Quant à Périclès, il privilégie l’intelligence éclairée par le savoir. Sur le champ de bataille, le talent, les connaissances et l’expérience, estime-t-il, l’emportent davantage que le nombre et la vigueur corporelle.

L’opposition congolaise doit s’inspirer de ces trois voies,  et avoir à l’esprit  que la notion de rapport de force ne s’opère que lorsqu’elle est déployée dans l’espace et dans le temps ; et que la supériorité des forces morales  est la traduction de la primauté du cœur et de l’intelligence sur tout.

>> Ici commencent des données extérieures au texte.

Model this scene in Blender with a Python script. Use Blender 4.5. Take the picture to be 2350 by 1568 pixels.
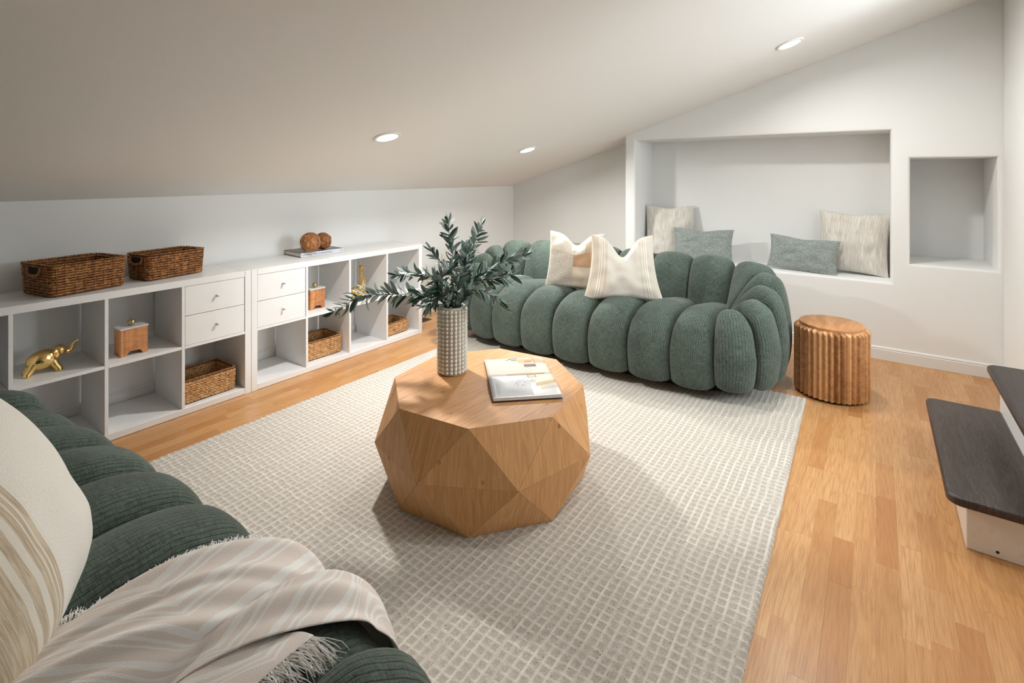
import bpy, bmesh, math, random
import numpy as np
from mathutils import Vector, Matrix, noise
from mathutils.bvhtree import BVHTree
for o in list(bpy.data.objects): bpy.data.objects.remove(o)
PI = math.pi
random.seed(7); RNG = np.random.RandomState(5)
SC = bpy.context.scene; COL = SC.collection

# ------------------------------------------------------------------ camera, light, exposure
cam = bpy.data.cameras.new('camera'); co = bpy.data.objects.new('camera', cam); COL.objects.link(co)
co.location = (3.19, -3.08, 1.37); co.rotation_euler = (PI/2, 0, .6265)
cam.sensor_width = 36; cam.lens = 36*1157/2350; cam.shift_y = -383/2350; cam.clip_start = .05
SC.camera = co
SC.view_settings.view_transform = 'Standard'; SC.view_settings.look = 'None'
SC.view_settings.gamma = 1; SC.view_settings.use_curve_mapping = False
SC.view_settings.exposure = 0.03
W = bpy.data.worlds.new('world'); SC.world = W; W.use_nodes = True
W.node_tree.nodes['Background'].inputs[0].default_value = (.9, .95, 1, 1)
W.node_tree.nodes['Background'].inputs[1].default_value = .6
SLOPE = .317; CZ0 = 1.365
def ceil_z(x): return CZ0 + SLOPE*x
CN = Vector((SLOPE, 0, -1)).normalized()          # ceiling normal pointing into the room
LAMPS = [(.752, -1.02, 'left of the three, nearest the shelves'), (.71, .575, 'middle'), (2.727, .662, 'right'), (2.73, -.95, ''), (2.73, -2.55, '')]
LAMP_W = [23, 23, 11, 8, 15]
LAMP_COL = (1, .985, .955)
for (x, y, _), w in zip(LAMPS, LAMP_W):
    l = bpy.data.lights.new('recessed_lamp_light', 'AREA'); l.shape = 'DISK'; l.size = .10; l.energy = w; l.color = LAMP_COL
    l.spread = math.radians(165)
    lo = bpy.data.objects.new('recessed_lamp_light', l); COL.objects.link(lo)
    lo.location = Vector((x, y, ceil_z(x))) + CN*.016
    lo.rotation_euler = Vector((0, 0, -1)).rotation_difference(CN).to_euler()

# daylight area light behind an unseen glazed door added at the stair top
dl = bpy.data.lights.new('added_door_daylight', 'AREA'); dl.shape = 'RECTANGLE'; dl.size = 1.0; dl.size_y = 1.9; dl.energy = 125; dl.color = (.86, .95, 1)
do = bpy.data.objects.new('added_door_daylight', dl); COL.objects.link(do); do.location = (3.874+1.62, -.14, 1.72); do.rotation_euler = (0, PI/2, 0)

# ------------------------------------------------------------------ helpers
def lin(c):
    return tuple((v/12.92 if v <= .04045 else ((v+.055)/1.055)**2.4) for v in [q/255 for q in c])
def mesh(name, verts, faces, mat=None, parent=None, smooth=False, uv=None, mats=None, midx=None):
    me = bpy.data.meshes.new(name); me.from_pydata([tuple(map(float, v)) for v in verts], [], [tuple(map(int, f)) for f in faces])
    if uv is not None:
        l = me.uv_layers.new(name='UVMap'); vi = np.empty(len(me.loops), dtype=np.int32); me.loops.foreach_get('vertex_index', vi)
        l.data.foreach_set('uv', np.asarray(uv, dtype=np.float32)[vi].ravel())
    if smooth: me.polygons.foreach_set('use_smooth', [True]*len(me.polygons))
    for m in (mats or ([mat] if mat else [])): me.materials.append(m)
    if midx is not None: me.polygons.foreach_set('material_index', midx)
    o = bpy.data.objects.new(name, me); COL.objects.link(o)
    if parent: o.parent = parent
    return o
def tag(o, label=None, cat=None, group=None, kind=None):
    if label: o['label'] = label
    if cat: o['category'] = cat
    if group: o['group'] = group
    if kind: o['kind'] = kind
    return o
def thing(name, label, cat, loc=(0, 0, 0), rz=0, group=None, rot=None):
    o = bpy.data.objects.new(name, None); COL.objects.link(o); o.empty_display_size = .05
    o.location = loc; o.rotation_euler = rot or (0, 0, rz)
    return tag(o, label, cat, group)
def dup(o, parent=None):
    c = o.copy(); COL.objects.link(c)
    if parent: c.parent = parent
    for ch in list(o.children): dup(ch, c)
    return c
def bm_obj(name, bm, mat, parent=None, smooth=False, bevel=0, seg=2):
    if bevel: bmesh.ops.bevel(bm, geom=bm.edges[:], offset=bevel, segments=seg, profile=.5, affect='EDGES', clamp_overlap=True)
    me = bpy.data.meshes.new(name); bm.to_mesh(me); bm.free()
    if smooth: me.polygons.foreach_set('use_smooth', [True]*len(me.polygons))
    if mat: me.materials.append(mat)
    o = bpy.data.objects.new(name, me); COL.objects.link(o)
    if parent: o.parent = parent
    return o
def bx(bm, a, b):
    v = [bm.verts.new((x, y, z)) for x in (a[0], b[0]) for y in (a[1], b[1]) for z in (a[2], b[2])]
    for f in ((0, 1, 3, 2), (4, 6, 7, 5), (0, 4, 5, 1), (2, 3, 7, 6), (0, 2, 6, 4), (1, 5, 7, 3)): bm.faces.new([v[i] for i in f])
def box(name, a, b, mat, parent=None, bevel=.0012, seg=1):
    bm = bmesh.new(); bx(bm, a, b); bmesh.ops.recalc_face_normals(bm, faces=bm.faces[:])
    return bm_obj(name, bm, mat, parent, bevel=bevel, seg=seg)
def grid(P, closed_u=False, closed_v=False):
    nu, nv = len(P), len(P[0]); V = [p for r in P for p in r]; Fc = []
    for i in range(nu - (0 if closed_u else 1)):
        for j in range(nv - (0 if closed_v else 1)):
            Fc.append((i*nv+j, ((i+1) % nu)*nv+j, ((i+1) % nu)*nv+(j+1) % nv, i*nv+(j+1) % nv))
    return V, Fc
def lathe(name, prof, mat, parent=None, n=48, smooth=True, loc=(0, 0, 0)):
    P = [[(loc[0]+r*math.cos(2*PI*k/n), loc[1]+r*math.sin(2*PI*k/n), loc[2]+z) for k in range(n)] for r, z in prof]
    V, Fc = grid(P, closed_v=True)
    Fc = [tuple(reversed(f)) for f in Fc]
    if prof[0][0] > 0: Fc.append(tuple(range(n)))
    if prof[-1][0] > 0: Fc.append(tuple(range((len(prof)-1)*n+n-1, (len(prof)-1)*n-1, -1)))
    return mesh(name, V, Fc, mat, parent, smooth)
def catmull(pts, n, closed=False):
    pts = [np.array(p, float) for p in pts]; m = len(pts); out = []
    segs = m if closed else m-1
    for i in range(segs):
        g = (lambda k: pts[k % m]) if closed else (lambda k: pts[min(max(k, 0), m-1)])
        p0, p1, p2, p3 = g(i-1), g(i), g(i+1), g(i+2)
        for k in range(n):
            t = k/n
            out.append(.5*((2*p1)+(-p0+p2)*t+(2*p0-5*p1+4*p2-p3)*t*t+(-p0+3*p1-3*p2+p3)*t**3))
    if not closed: out.append(pts[-1])
    return np.array(out)
def tube(path, rad, n=8, closed=False):
    """returns verts, faces of a tube along path (list of vectors), rad scalar or list"""
    path = [Vector(p) for p in path]; m = len(path); R = rad if hasattr(rad, '__len__') else [rad]*m
    V = []; prev = None
    for i in range(m):
        t = (path[(i+1) % m]-path[i-1]) if closed else (path[min(i+1, m-1)]-path[max(i-1, 0)])
        t.normalize()
        if prev is None:
            a = Vector((0, 0, 1)) if abs(t.z) < .9 else Vector((1, 0, 0)); nrm = t.cross(a).normalized()
        else: nrm = (prev-t*prev.dot(t)).normalized()
        prev = nrm; b = t.cross(nrm)
        for k in range(n):
            a = 2*PI*k/n; V.append(path[i]+(nrm*math.cos(a)+b*math.sin(a))*R[i])
    Fc = []
    for i in range(m if closed else m-1):
        for k in range(n): Fc.append((i*n+k, i*n+(k+1) % n, ((i+1) % m)*n+(k+1) % n, ((i+1) % m)*n+k))
    if not closed: Fc.append(tuple(reversed(range(n)))); Fc.append(tuple(range((m-1)*n, m*n)))
    return V, Fc
def merge(parts):
    V = []; Fc = []
    for v, f in parts:
        o = len(V); V += list(v); Fc += [tuple(i+o for i in q) for q in f]
    return V, Fc
def ico(r=1, sub=2):
    bm = bmesh.new(); bmesh.ops.create_icosphere(bm, subdivisions=sub, radius=r)
    v = [x.co.copy() for x in bm.verts]; f = [tuple(q.index for q in p.verts) for p in bm.faces]; bm.free(); return v, f
def remesh_obj(name, parts, mat, parent=None, voxel=.002, smooth_it=6, label=None):
    V, Fc = merge(parts); o = mesh(name, V, Fc, mat, None, True)
    m = o.modifiers.new('r', 'REMESH'); m.mode = 'VOXEL'; m.voxel_size = voxel
    s = o.modifiers.new('s', 'SMOOTH'); s.iterations = smooth_it; s.factor = .6
    dg = bpy.context.evaluated_depsgraph_get(); ev = o.evaluated_get(dg); me = bpy.data.meshes.new_from_object(ev)
    o.modifiers.clear(); o.data = me; me.polygons.foreach_set('use_smooth', [True]*len(me.polygons))
    me.materials.clear(); me.materials.append(mat)
    if parent: o.parent = parent
    return o

# ------------------------------------------------------------------ materials
class NT:
    def __init__(s, name, rough=.5, base=(.8, .8, .8), **kw):
        s.m = bpy.data.materials.new(name); s.m.use_nodes = True; s.t = s.m.node_tree; s.p = s.t.nodes['Principled BSDF']
        s.p.inputs['Base Color'].default_value = (*base, 1); s.p.inputs['Roughness'].default_value = rough
        for k, v in kw.items(): s.p.inputs[k.replace('_', ' ')].default_value = v
    def n(s, typ, **kw):
        nd = s.t.nodes.new(typ)
        for k, v in kw.items():
            if k.startswith('i_'):
                k = k[2:]; k = int(k) if k.isdigit() else k.replace('_', ' ')
                s.set(nd.inputs[k], v)
            else: setattr(nd, k, v)
        return nd
    def set(s, sock, v):
        if isinstance(v, bpy.types.NodeSocket): s.t.links.new(v, sock)
        elif isinstance(v, bpy.types.Node): s.t.links.new(v.outputs[0], sock)
        else: sock.default_value = v
    def math(s, op, a, b=0.0, c=None):
        nd = s.t.nodes.new('ShaderNodeMath'); nd.operation = op; s.set(nd.inputs[0], a); s.set(nd.inputs[1], b)
        if c is not None: s.set(nd.inputs[2], c)
        return nd.outputs[0]
    def vec(s, x, y, z=0.0):
        nd = s.t.nodes.new('ShaderNodeCombineXYZ'); s.set(nd.inputs[0], x); s.set(nd.inputs[1], y); s.set(nd.inputs[2], z); return nd.outputs[0]
    def sep(s, v):
        nd = s.t.nodes.new('ShaderNodeSeparateXYZ'); s.set(nd.inputs[0], v); return nd.outputs
    def mix(s, f, a, b):
        nd = s.t.nodes.new('ShaderNodeMix'); nd.data_type = 'RGBA'; s.set(nd.inputs[0], f)
        for k, v in ((6, a), (7, b)):
            s.set(nd.inputs[k], (*v, 1) if isinstance(v, tuple) and len(v) == 3 else v)
        return nd.outputs[2]
    def noise(s, v, scale, detail=3, rough=.5, dist=0):
        nd = s.t.nodes.new('ShaderNodeTexNoise'); s.set(nd.inputs['Vector'], v); nd.inputs['Scale'].default_value = scale
        nd.inputs['Detail'].default_value = detail; nd.inputs['Roughness'].default_value = rough; nd.inputs['Distortion'].default_value = dist
        return nd.outputs[0]
    def ramp(s, f, stops, const=False):
        nd = s.t.nodes.new('ShaderNodeValToRGB'); s.set(nd.inputs[0], f); cr = nd.color_ramp
        if const: cr.interpolation = 'CONSTANT'
        while len(cr.elements) > 1: cr.elements.remove(cr.elements[0])
        for i, (p, c) in enumerate(stops):
            e = cr.elements[0] if i == 0 else cr.elements.new(p); e.position = p; e.color = (*c, 1) if len(c) == 3 else c
        return nd.outputs[0]
    def bump(s, h, dist=.002, strength=1.0, normal=None):
        nd = s.t.nodes.new('ShaderNodeBump'); s.set(nd.inputs['Height'], h); nd.inputs['Distance'].default_value = dist; nd.inputs['Strength'].default_value = strength
        if normal: s.set(nd.inputs['Normal'], normal)
        s.t.links.new(nd.outputs[0], s.p.inputs['Normal']); return nd.outputs[0]
    def col(s, c): s.set(s.p.inputs['Base Color'], c)
    def coord(s, k='Object'):
        return s.n('ShaderNodeTexCoord').outputs[k]
    def pos(s): return s.n('ShaderNodeNewGeometry').outputs['Position']
    def rnd(s): return s.n('ShaderNodeObjectInfo').outputs['Random']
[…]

En dehors des cérémonies à la gloire «  du grand timonier », aucune marche de protestation n’est  autorisée dans une dictature. L’opposition sénégalaise n’a pas demandé l’autorisation à Abdoul WADE de marcher le 23 juin 2011, pour exiger le retrait de son funeste  projet de modification constitutionnelle qui aurait consacré une dévolution monarchique du pouvoir. C’est une démocratie, me dira-t-on. Dans tous les cas,  des vrais opposants le savent, un rapport de force se crée et s’aménage.  Au lieu de cela, notre opposition s’est conformée sans peine à   cette espèce d’avilissement. Depuis 2002, elle participe à des élections  même quand elle ne se fait pas d’illusions sur la transparence et la crédibilité des scrutins. De qui se moque-t- on ?

« Créer  un rapport de force ou périr », l’opposition congolaise doit en faire son leitmotiv.  Pour cela, elle doit  travailler à se ménager un parcours  héroïque et digne dans l’Histoire. En définitive, on ne trompe pas l’Histoire ! On se bat contre, ou, lâche, on se tait, et on se résigne à en être l’esclave.

Djess Dia Moungouansi  «  La plume libre au service du peuple »

Membre du groupe de Réflexion La Rupture.